Aim >> From the listing below, copy only the lines from the line that contains "The Blender Python" to the line that contains "g['kind'] = 'structure'", counting those two lines as part of the copy.

Provided records >>

--- START ---

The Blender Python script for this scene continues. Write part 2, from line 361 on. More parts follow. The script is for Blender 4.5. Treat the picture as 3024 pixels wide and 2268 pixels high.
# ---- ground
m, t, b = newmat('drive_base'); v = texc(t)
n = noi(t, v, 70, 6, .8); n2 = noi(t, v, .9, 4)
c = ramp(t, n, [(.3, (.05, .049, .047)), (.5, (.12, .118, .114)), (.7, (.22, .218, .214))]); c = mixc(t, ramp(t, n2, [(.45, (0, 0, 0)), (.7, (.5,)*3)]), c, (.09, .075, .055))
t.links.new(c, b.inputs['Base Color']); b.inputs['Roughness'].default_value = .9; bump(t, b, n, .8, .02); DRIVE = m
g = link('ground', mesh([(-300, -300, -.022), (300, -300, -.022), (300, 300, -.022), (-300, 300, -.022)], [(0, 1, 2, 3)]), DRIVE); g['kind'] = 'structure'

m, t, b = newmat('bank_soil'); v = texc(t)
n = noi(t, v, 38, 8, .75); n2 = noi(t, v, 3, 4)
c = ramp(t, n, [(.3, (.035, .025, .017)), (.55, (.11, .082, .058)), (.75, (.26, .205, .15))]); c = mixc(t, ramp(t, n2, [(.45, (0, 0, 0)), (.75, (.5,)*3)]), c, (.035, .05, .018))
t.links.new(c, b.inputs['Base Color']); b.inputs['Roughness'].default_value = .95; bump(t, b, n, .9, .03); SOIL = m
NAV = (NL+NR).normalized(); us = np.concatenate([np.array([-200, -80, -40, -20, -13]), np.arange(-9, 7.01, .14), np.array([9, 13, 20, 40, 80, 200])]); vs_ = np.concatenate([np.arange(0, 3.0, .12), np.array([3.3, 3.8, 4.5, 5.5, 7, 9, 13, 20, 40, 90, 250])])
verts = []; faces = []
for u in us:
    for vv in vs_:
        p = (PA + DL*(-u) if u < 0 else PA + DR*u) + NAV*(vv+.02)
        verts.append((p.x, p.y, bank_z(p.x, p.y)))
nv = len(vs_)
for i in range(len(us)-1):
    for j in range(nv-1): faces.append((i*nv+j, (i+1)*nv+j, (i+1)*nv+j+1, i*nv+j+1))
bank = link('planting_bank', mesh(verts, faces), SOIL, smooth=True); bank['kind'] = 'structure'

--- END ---
--- START ---

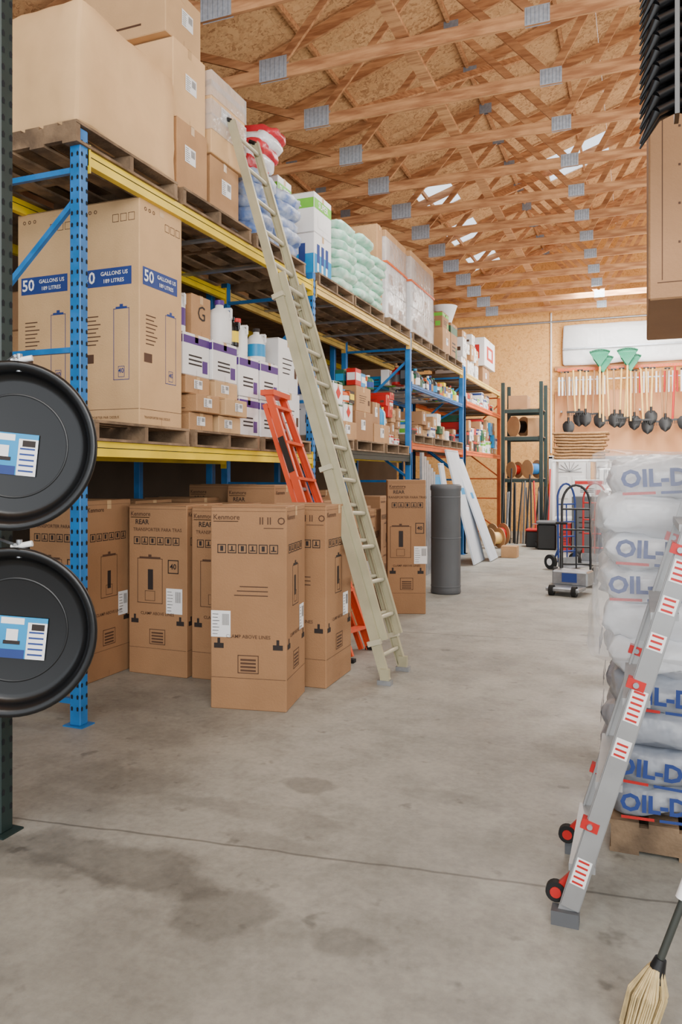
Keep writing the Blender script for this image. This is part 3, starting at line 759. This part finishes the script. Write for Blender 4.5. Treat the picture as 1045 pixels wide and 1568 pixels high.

--- END ---
--- START ---

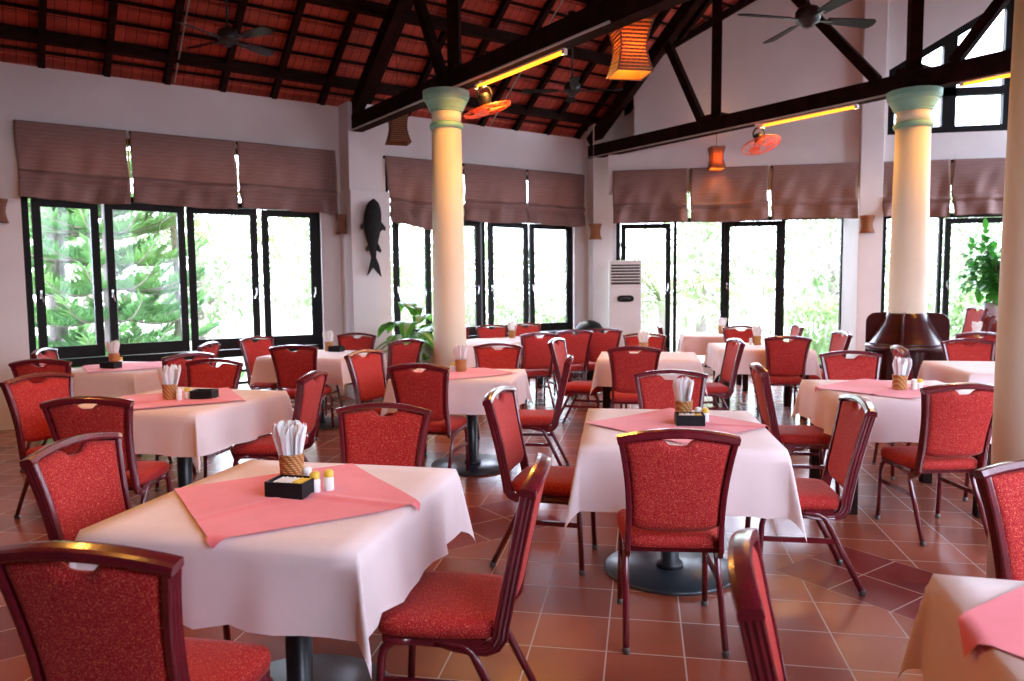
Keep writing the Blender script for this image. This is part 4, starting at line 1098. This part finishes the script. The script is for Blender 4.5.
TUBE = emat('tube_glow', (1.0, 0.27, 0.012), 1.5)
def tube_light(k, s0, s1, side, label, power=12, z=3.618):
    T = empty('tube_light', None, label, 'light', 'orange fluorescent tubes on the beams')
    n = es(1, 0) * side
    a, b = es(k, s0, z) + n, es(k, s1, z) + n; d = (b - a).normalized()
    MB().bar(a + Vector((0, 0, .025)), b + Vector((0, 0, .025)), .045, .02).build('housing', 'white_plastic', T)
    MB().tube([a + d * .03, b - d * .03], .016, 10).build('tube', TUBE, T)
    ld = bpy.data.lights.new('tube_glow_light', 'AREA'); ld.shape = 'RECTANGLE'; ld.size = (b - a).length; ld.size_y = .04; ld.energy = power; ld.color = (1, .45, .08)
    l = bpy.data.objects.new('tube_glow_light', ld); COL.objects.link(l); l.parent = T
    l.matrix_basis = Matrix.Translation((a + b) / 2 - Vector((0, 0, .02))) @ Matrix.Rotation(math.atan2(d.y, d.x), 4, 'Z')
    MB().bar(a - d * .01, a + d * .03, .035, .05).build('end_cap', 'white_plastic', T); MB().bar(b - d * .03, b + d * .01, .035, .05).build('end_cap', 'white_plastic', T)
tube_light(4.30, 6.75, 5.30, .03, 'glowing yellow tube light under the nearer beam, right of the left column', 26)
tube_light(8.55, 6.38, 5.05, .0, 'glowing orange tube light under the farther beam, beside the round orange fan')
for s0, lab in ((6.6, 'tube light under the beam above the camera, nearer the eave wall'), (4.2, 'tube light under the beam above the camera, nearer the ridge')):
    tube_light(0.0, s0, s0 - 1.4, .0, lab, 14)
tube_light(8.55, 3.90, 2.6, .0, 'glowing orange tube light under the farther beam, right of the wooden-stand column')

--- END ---

Answer to this problem >>
The Blender Python script for this scene continues. Write part 2, from line 361 on. More parts follow. The script is for Blender 4.5. Treat the picture as 3024 pixels wide and 2268 pixels high.
# ---- ground
m, t, b = newmat('drive_base'); v = texc(t)
n = noi(t, v, 70, 6, .8); n2 = noi(t, v, .9, 4)
c = ramp(t, n, [(.3, (.05, .049, .047)), (.5, (.12, .118, .114)), (.7, (.22, .218, .214))]); c = mixc(t, ramp(t, n2, [(.45, (0, 0, 0)), (.7, (.5,)*3)]), c, (.09, .075, .055))
t.links.new(c, b.inputs['Base Color']); b.inputs['Roughness'].default_value = .9; bump(t, b, n, .8, .02); DRIVE = m
g = link('ground', mesh([(-300, -300, -.022), (300, -300, -.022), (300, 300, -.022), (-300, 300, -.022)], [(0, 1, 2, 3)]), DRIVE); g['kind'] = 'structure'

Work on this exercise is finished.